Amazon’s Prime Day Is a Huge Win For Its Menswear Business

Illustration by Megan Tatem

Here’s how the retailer uses its own shopping holiday to push its private-label brands.

That surge of adrenaline that comes with getting an incredible deal is one of the many things makes Amazon Prime’s shopping holiday, “Prime Day,” irresistible to shoppers—this year, enough of them that the site crashed. Maybe you grabbed a $30 Echo Dot, or saw a $109 pricetag, blacked out, and woke up inducted into the cult of sous vide cooking. There’s power in a good deal, which is why the retailer sold 100 million products during this year’s event. And if you were one of the people who contributed to the five million apparel items sold on Prime Day, it’s likely you did it from a brand with an unfamiliar name: brands like Buttoned Down, 28 Palms, Goodthreads, and Peak Velocity, all of which are private-label brands that are owned and produced by Amazon.

Prime Day isn’t just a useful tool for Amazon to bring a “record number of Prime members” onto the site, according to the retailer’s press release, or to get new ones to sign up for a yearly membership. It’s also designed to further push into the world of fashion. Amazon has long been interested in becoming a larger force in that sphere—it has its own Amazon Fashion site and owns the more boutique ecommerce shops Shopbop and East Dane—but it’s had mixed results so far. Some brands have pulled out of selling on Amazon after the site failed to quickly extinguish copycats, while others, like Calvin Klein, have found it to be a way to move lots of product and fast. But Amazon is able to plant a perfect trap on Prime Day, when customers are particularly deal-hungry. The site uses this to their advantage, aggressively discounting and pushing their own clothing brands, as well as extending the amount of time clothes from their own label are on sale. Prime Day is over, mostly, unless you’re buying Amazon—this year, private-label brands are on sale for a full week.

Amazon took up to half off their own apparel, nosediving way further than the competition—button-up shirts from Buttoned Down were $32, shorts from Goodthreads were only $13, and Peak Velocity sweatpants dropped from $29 to $15. Not only is Amazon able to promote these products heavily on its site—if you search for a button-down on Amazon, the bar at the very top directs you to a whole bunch of options from its brand…Buttoned Down—but it ensures it has the best price, too. Unsurprisingly, the strategy works wonders for Amazon. Take this Goodthreads button-down as an example: the retailer was able to drive so many purchases of the shirts during Prime Day that it’s now the best-selling shirt on the whole site, ahead of household names like IZOD, Columbia, and Calvin Klein. All of this, of course, is orchestrated carefully by Amazon.

Amazon got its start in private-label brands back in 2009, with batteries. It was easy for the retailer to find success as a battery maker: the site tracked what customers were paying for Duracell and Energizer and then priced its own batteries 30 percent lower, according to a recent New York Times article.
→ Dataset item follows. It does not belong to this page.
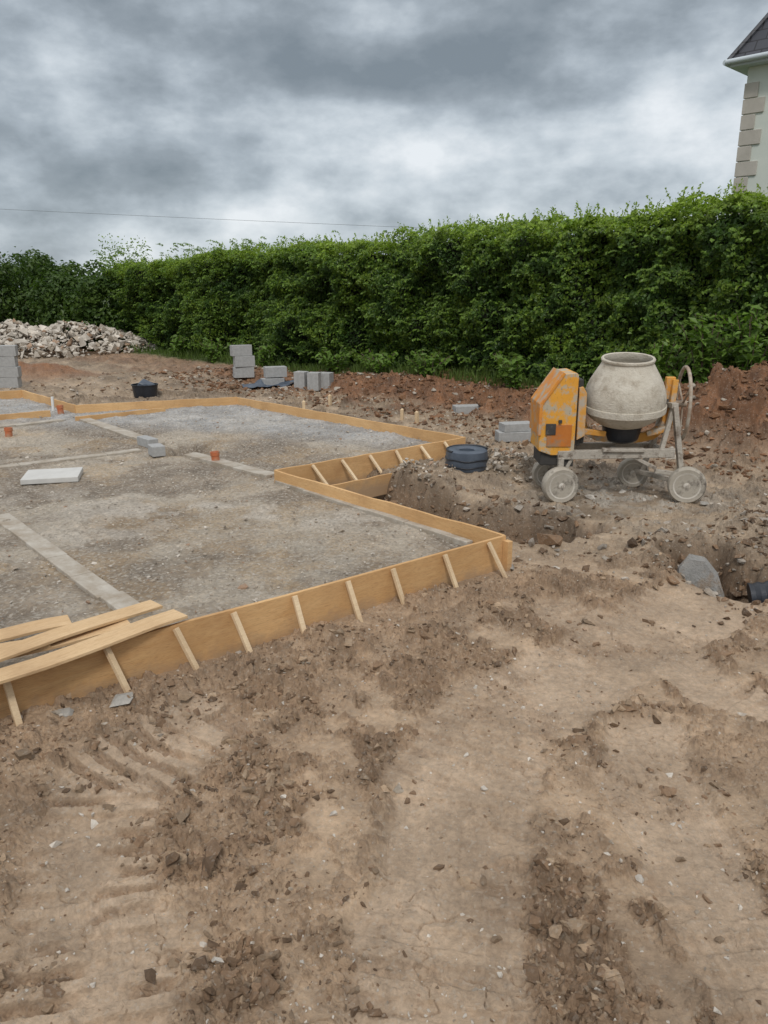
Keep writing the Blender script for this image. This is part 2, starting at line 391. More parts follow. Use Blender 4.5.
M['core'] = simple('dark_core_surface', (.008, .012, .005), (.022, .026, .011), 9, 1, .8, .03)  # near-black colour for the core sheet added inside the hedge

# ------------------------------------------------------------------ ground
deg = np.concatenate([np.arange(-37, 37.001, .09), np.arange(43, 323, 8.)])
rad = np.concatenate([np.geomspace(.03, 1.2, 12)[:-1], np.geomspace(1.2, 30, 1300), np.geomspace(33, 900, 26)])
th = np.radians(90-deg)
RR, TT = np.meshgrid(rad, th, indexing='ij')
X = RR*np.cos(TT); Y = RR*np.sin(TT)
Z, Cc = terrain(X.ravel(), Y.ravel(), True, True)
nr, na = X.shape
V = np.stack([X.ravel(), Y.ravel(), Z], 1)
i = np.arange(nr-1)[:, None]; j = np.arange(na)[None, :]; j2 = (j+1) % na
Fq = np.stack([i*na+j, i*na+j2, (i+1)*na+j2, (i+1)*na+j], -1).reshape(-1, 4)[:, ::-1]
me = np_mesh('ground', V, Fq, Cc, False)
tag(link_mesh('ground', me, M['ground']), 'churned brown mud and bare earth of the building site', None, None, 'structure')

# ------------------------------------------------------------------ fill
st = .021
xs = np.arange(-9.6, 1.25, st); ys = np.arange(1.0, 13.8, st)
XX, YY = np.meshgrid(xs, ys, indexing='ij'); xf = XX.ravel().copy(); yf = YY.ravel().copy()
ins = inpoly(xf, yf, poly)
nx, ny = XX.shape
i = np.arange(nx-1)[:, None]; j = np.arange(ny-1)[None, :]
Q = np.stack([i*ny+j, (i+1)*ny+j, (i+1)*ny+j+1, i*ny+j+1], -1).reshape(-1, 4)
Q = Q[ins[Q].any(1)]
used = np.zeros(len(xf), bool); used[Q.ravel()] = True
bo = used & ~ins
bx, by = xf[bo], yf[bo]; best = np.full(bx.shape, 1e9); qx = bx.copy(); qy = by.copy()
for k in range(len(poly)):
    (ax, ay), (cx, cy) = poly[k], poly[(k+1) % len(poly)]; dx, dy = cx-ax, cy-ay
    t = np.clip(((bx-ax)*dx+(by-ay)*dy)/(dx*dx+dy*dy), 0, 1); ex = ax+t*dx; ey = ay+t*dy; d = np.hypot(bx-ex, by-ey)
    m = d < best; best[m] = d[m]; qx[m] = ex[m]; qy[m] = ey[m]
xf[bo] = qx; yf[bo] = qy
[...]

Now, Amazon’s batteries sell better than both its competitors on its own site. Amazon employs the same strategy to sell clothes—it has its own line of basic fare like hoodies and tees under the Amazon Essentials label that’s built to compete with the Hanes and Kirklands of the world. The Times story reports that the retailer is able to use all the data flowing through its site to only create items that it knows its customers already want, taking the guesswork out of design.

That Amazon has all the answers to the test might seem unfair to the other brands that sell on Amazon, but they don’t have much of a choice. Opting out of Amazon means taking products off of what’s about to become the largest apparel seller in the U.S. But staying on the platform isn’t painless, either: sell through Amazon, and you sacrifice tons of valuable customer data—to Amazon. “Amazon can analyze [product] reviews and figure out why customers were dissatisfied with a certain product,” Cooper Smith, an analyst at research firm Gartner L2, told the Times. “Amazon can then turn around and create a private label for a similar product, but improve upon it based on what customers say.”

And clothes, not batteries, are Amazon’s future: the profit margins on a $60 28 Palms Hawaiian shirt are much higher than they are on batteries, which don’t cost much yet are heavier than most clothes.

Prime Day is the best chance for Amazon to put that 28 Palms Hawaiian shirt in front of customers at a price that is irresistible. And that Amazon Dot or Spot (the best-selling products during this year’s event) that customers just couldn’t resist giving a try? Amazon’s using those to push its labels, too. Ask Alexa to buy you a new shirt, and in two days you’ll have something from Buttoned Down or Goodthreads waiting at your door.